Queerness on the high seas
Waititi often takes advantage of an opportunity to include queer characters in his work, most notably in his genre TV shows. This is something he seems to take a small amount of pride in, happy to write worlds where queer people's relationships are not only not stigmatized, but are normal to the point of being incidental. No one cares who's gay or who's not in a Waititi project:
"What I love about [Our Flag Means Death] is that it's so normalized. No character ever says, 'I can't believe they're gay.' They can't believe those two characters got together, that's all. Who would've believed they'd get together? But it's just a given that there's queerness on the high seas. And in this film, more importantly, what we did with my character Korg — who talks about the relationships that the Kronans have — or Valkyrie, who's bi.
While there is a certain amount of open queer representation throughout media — queer indie films are made on the regular, "Queer as Folk" was just rebooted — queer representation has been slow to enter gigantic, mainstream, four-quadrant entertainments like the MCU movies. Very occasionally, a gentle kiss may be featured (One of the Eternals kissed his husband), but most of the characters in the MCU appear to be cisgender and heterosexual. With an ever-expanding universe that includes talking trees, gestating deities, interdimensional doppelgängers, and the like — potentially introducing the world to genders and sexualities heretofore unknown — perhaps outmoded notions of gender and sexuality need to be dramatically rethought.

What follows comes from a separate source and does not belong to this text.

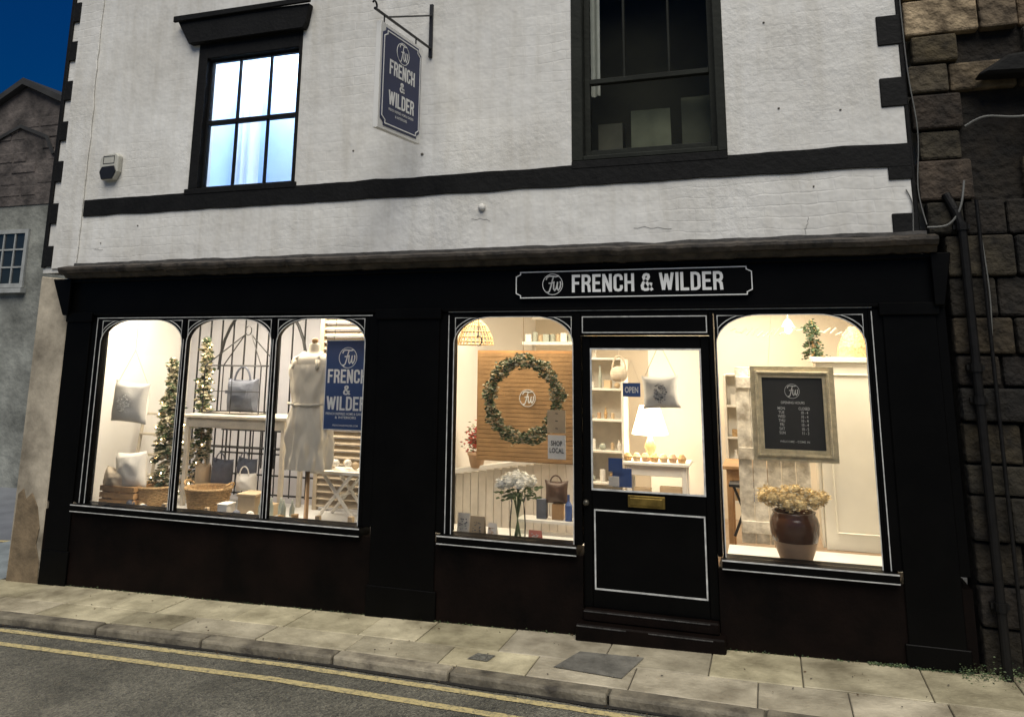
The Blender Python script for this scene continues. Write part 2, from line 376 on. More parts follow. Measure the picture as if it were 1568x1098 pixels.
b.box(-5.03,2.37,0,Y1,FZ,2.86)
for a,c in ((-5.03,-4.64),(-1.83,-1.10),(1.90,2.37)): b.box(a,c,0,Y1,.86,FZ)
for a,c in ((-.115,-.065),(.865,.895)): b.box(a,c,0,Y1,.86,FZ)
b.box(-.065,.865,0,Y1,2.33,FZ)
b.build('shopfront_joinery',shop,BLACK,bevel=.004)
b=MB();b.box(-5.03,-.065,.0,.3,-.2,.79);b.box(.865,2.37,.0,.3,-.2,.79);b.build('stall_riser',shop,RISER)
b=MB()
for a,c in ((-4.99,-4.72),(-1.74,-1.20),(1.99,2.31)):
    b.box(a,c,-.015,-.001,.16,2.46);b.box(a-.02,c+.02,-.022,-.001,.05,.45)
    b.box(a-.02,c+.02,-.035,-.001,2.46,2.54)
b.box(-5.02,2.36,-.03,-.001,2.83,2.859);b.box(-5.02,2.36,-.018,-.001,2.515,2.535)
b.prism([(-5.19,2.86),(-5.03,2.52),(-4.97,2.52),(-4.97,2.86)],-.06,-.0302)
b.prism([(2.30,2.52),(2.36,2.52),(2.42,2.86),(2.30,2.86)],-.06,-.0302)
b.build('pilasters',shop,BLACK,bevel=.004)
b=MB();l=MB()
for a,c in ((-4.70,-1.82),(-1.17,-.10),(.895,1.965)):
    b.box(a,c,-.05,Y1,.79,.857);l.box(a,c,-.0545,-.0502,.847,.8555);l.box(a,c,-.0545,-.0502,.795,.801)
b.build('window_sills',shop,BLACK,bevel=.003)
def arch_pts(x0,x1,zt,a=.30,bb=.20,n=10):
    L_=[(x0+a-a*math.cos(t),zt-bb+bb*math.sin(t)) for t in [math.pi/2*i/n for i in range(n+1)]]
    return L_,[(x0+x1-x,z) for x,z in L_]
fb=MB()
wins=[(-4.60,-3.685),(-3.635,-2.755),(-2.705,-1.86),(-1.08,-.125),(.915,1.88)]
ZS=2.47
for x0,x1 in wins:
    A,B=arch_pts(x0,x1,ZS)
    fb.prism([(x0-.012,ZS+.012)]+[(x0-.012,ZS-.2)]+[(x0,ZS-.2)]+A[1:]+[(A[-1][0],ZS+.012)],.0,.05)
    fb.prism(([(x1+.012,ZS+.012)]+[(x1+.012,ZS-.2)]+[(x1,ZS-.2)]+B[1:]+[(B[-1][0],ZS+.012)])[::-1],.0,.05)
    fb.box(A[-1][0],B[-1][0],0,.05,ZS,ZS+.012)
    fb.box(x0-.012,x0,0,.05,.858,ZS-.2);fb.box(x1,x1+.012,0,.05,.858,ZS-.2)
    l.ribbon([(x0+.003,.862)]+A+B[::-1]+[(x1-.003,.862)],.006,-.004,-.0003)
    for s_ in (0,1):
        P=A if s_==0 else B
        sg=1 if s_==0 else -1;xe=(x0 if s_==0 else x1)
        tri=[(xe+sg*.010,ZS-.004),(xe+sg*.010,ZS-.165)]+[(p[0]-sg*.020,p[1]+.016) for p in P[3:8]]+[(xe+sg*.19,ZS-.004)]
        l.ribbon(tri if s_==0 else tri,.006,-.0045,-.0006,closed=True)
for m in (-3.66,-2.73): fb.box(m-.013,m+.013,-.008,.06,.858,ZS+.01)
fb.box(-4.64,-4.612,0,.05,.858,FZ);fb.box(-1.848,-1.83,0,.05,.858,FZ)
fb.box(-1.10,-1.092,0,.05,.858,FZ);fb.box(1.892,1.90,0,.05,.858,FZ)
fb.box(-4.612,-1.848,.002,.05,ZS+.0125,FZ);fb.box(-1.092,-.115,.002,.05,ZS+.0125,FZ);fb.box(.895,1.892,.002,.05,ZS+.0125,FZ)
fb.build('arched_window_frames',shop,BLACK)
def hl(x0,x1,z,w=.006,y=-.0042): l.box(x0,x1,y,-.0004,z-w/2,z+w/2)
def vl(x,z0,z1,w=.006,y=-.0042): l.box(x-w/2,x+w/2,y,-.0004,z0,z1)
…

What young queer people will see
Waititi admits that the title character of "Thor: Love and Thunder" isn't one of the queer ones — indeed, that he represents the same kind of straight/white/male physical ideal that most 70-year-old superheroes do — but having queer characters in a film of this visibility is still something of a positive move. It seemed important to Waititi to have Thor himself be accepting of all genders and sexualities:
"It's the idea that these things just are, in a Marvel film, in a mainstream film that young, queer people will see. They'll watch this film and be like, oh, it's a Thor film about a heterosexual, very Aryan-looking space Viking, but there are other characters in there and it's normalized. No one bats an eyelid and there's no monologue about it. Nobody ever stands up and says 'This is okay!' It just is okay. I think that's very important. It's the same thing with the first time people saw a female superhero. It's just so normal now. It's so cool because kids can see this stuff and feel like even in these tiny moments in a giant film like this, at least there's something that's making them feel seen."
So there will be no scenes of Thor kissing another man on the mouth in "Love and Thunder," and Valkyrie's ex-girlfriend will have to remain abstract for the time being, but even working with an enormous corporate machine like Disney still allows a relatively progressive filmmaker like Waititi to insert queer content around the margins.
It's not a huge part yet, but queerness is still a part of the MCU.